======== DATASET EXTRACT ========

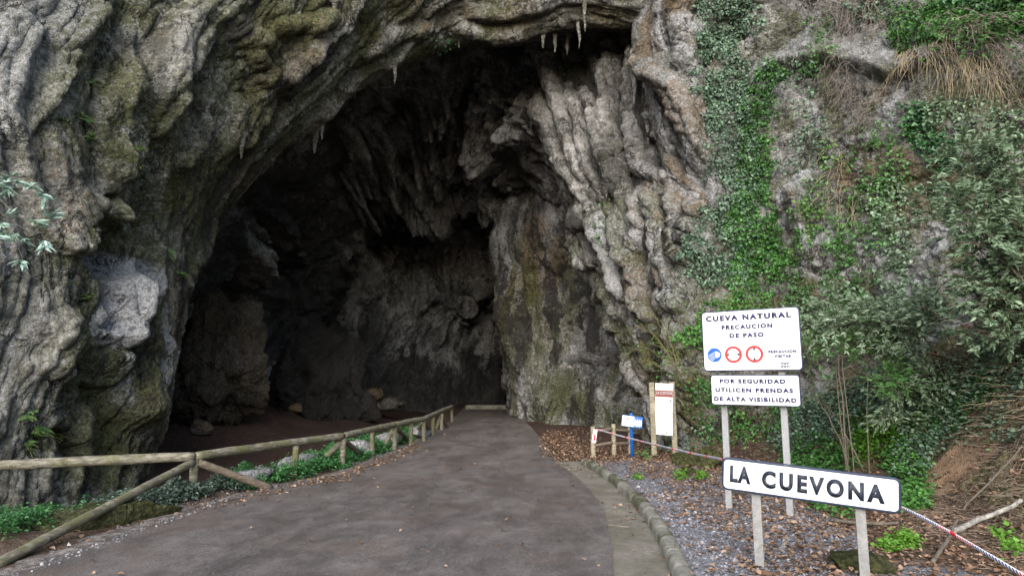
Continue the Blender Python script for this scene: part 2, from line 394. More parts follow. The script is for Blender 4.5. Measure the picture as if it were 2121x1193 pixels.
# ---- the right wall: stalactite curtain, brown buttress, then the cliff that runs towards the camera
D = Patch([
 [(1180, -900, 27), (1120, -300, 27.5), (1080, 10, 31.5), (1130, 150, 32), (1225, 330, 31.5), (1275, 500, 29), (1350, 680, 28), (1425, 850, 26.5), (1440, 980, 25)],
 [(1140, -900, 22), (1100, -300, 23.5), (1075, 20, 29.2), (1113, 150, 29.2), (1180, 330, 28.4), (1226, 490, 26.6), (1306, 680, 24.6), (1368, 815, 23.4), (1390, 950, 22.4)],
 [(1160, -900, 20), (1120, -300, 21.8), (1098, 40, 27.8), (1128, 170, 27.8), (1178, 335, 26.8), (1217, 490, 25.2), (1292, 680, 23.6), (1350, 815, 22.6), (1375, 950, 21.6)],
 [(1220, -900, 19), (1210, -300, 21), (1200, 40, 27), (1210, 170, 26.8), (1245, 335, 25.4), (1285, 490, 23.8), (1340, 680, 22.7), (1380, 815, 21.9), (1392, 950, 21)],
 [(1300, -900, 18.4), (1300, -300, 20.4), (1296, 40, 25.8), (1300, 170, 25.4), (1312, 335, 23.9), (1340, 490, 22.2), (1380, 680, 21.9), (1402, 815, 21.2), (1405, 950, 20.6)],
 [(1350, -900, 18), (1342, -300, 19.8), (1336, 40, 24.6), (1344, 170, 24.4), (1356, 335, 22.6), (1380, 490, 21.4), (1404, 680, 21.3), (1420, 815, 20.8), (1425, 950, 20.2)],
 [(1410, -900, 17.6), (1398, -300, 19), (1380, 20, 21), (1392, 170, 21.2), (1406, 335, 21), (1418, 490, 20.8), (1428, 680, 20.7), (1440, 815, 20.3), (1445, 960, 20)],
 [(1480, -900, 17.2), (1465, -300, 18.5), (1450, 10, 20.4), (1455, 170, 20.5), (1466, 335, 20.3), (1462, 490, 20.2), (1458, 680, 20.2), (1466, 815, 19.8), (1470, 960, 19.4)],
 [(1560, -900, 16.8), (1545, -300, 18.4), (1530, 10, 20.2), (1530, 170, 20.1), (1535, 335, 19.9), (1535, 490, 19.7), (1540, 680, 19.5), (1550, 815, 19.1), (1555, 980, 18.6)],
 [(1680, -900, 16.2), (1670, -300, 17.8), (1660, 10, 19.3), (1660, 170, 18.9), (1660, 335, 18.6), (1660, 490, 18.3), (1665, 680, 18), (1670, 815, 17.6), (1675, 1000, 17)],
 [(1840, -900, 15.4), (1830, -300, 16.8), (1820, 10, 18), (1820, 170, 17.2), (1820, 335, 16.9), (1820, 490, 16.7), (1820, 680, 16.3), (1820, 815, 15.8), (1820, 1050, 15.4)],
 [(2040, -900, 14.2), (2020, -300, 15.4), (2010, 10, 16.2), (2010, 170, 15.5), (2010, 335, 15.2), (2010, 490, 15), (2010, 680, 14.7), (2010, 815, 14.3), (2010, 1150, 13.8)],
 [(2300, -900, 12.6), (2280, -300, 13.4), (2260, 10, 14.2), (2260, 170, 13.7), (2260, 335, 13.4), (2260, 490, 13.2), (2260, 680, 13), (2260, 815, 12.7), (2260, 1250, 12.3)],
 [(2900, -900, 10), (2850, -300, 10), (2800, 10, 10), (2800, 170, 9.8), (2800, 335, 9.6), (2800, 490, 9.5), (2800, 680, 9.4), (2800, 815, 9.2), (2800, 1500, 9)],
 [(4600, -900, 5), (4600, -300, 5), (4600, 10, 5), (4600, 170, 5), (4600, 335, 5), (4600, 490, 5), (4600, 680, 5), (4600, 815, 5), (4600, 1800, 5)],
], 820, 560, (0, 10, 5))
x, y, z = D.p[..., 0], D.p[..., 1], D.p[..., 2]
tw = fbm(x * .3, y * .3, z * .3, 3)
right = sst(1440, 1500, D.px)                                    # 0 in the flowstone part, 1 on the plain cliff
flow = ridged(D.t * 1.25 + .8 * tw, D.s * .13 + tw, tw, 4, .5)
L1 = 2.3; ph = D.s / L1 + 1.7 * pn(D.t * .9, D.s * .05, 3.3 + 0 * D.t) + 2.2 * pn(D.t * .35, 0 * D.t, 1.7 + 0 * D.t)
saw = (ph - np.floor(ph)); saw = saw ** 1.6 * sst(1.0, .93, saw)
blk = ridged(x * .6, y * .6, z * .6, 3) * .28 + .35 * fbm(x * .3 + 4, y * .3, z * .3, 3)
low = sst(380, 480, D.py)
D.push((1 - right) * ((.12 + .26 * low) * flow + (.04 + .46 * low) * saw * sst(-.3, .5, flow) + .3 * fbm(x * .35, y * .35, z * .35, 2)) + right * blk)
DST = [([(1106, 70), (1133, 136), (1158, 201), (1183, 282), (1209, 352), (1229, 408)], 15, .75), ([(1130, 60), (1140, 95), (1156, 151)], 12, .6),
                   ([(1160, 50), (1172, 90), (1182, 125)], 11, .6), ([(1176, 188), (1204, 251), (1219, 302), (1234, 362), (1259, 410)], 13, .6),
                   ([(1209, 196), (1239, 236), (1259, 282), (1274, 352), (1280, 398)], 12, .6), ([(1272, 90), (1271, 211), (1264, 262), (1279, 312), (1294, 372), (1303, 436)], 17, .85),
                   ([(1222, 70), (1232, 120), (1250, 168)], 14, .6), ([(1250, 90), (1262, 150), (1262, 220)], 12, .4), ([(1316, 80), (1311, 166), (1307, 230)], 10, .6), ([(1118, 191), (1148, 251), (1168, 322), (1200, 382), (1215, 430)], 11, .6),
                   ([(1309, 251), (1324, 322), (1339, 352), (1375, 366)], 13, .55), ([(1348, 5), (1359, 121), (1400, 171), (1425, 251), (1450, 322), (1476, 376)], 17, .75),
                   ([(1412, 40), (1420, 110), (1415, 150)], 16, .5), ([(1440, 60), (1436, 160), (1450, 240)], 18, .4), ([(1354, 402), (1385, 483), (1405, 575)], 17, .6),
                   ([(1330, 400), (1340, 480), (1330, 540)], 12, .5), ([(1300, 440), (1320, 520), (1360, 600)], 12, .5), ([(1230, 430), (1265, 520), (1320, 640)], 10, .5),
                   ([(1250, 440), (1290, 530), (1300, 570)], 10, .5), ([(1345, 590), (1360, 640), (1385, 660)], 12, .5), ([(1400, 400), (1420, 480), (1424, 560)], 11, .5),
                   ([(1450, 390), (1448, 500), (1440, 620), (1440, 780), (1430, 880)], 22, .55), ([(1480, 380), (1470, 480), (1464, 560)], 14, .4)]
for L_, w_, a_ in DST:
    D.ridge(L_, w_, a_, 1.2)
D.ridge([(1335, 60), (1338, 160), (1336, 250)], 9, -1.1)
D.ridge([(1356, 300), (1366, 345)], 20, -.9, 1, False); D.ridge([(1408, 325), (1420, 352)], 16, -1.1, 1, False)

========
======== DATASET EXTRACT ========

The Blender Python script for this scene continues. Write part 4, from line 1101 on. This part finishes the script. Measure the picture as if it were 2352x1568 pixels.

========

TASK INSTRUCTIONS: Using the entries above, return each line that includes the word "Measure".

TASK SOLUTION:
Continue the Blender Python script for this scene: part 2, from line 394. More parts follow. The script is for Blender 4.5. Measure the picture as if it were 2121x1193 pixels.
The Blender Python script for this scene continues. Write part 4, from line 1101 on. This part finishes the script. Measure the picture as if it were 2352x1568 pixels.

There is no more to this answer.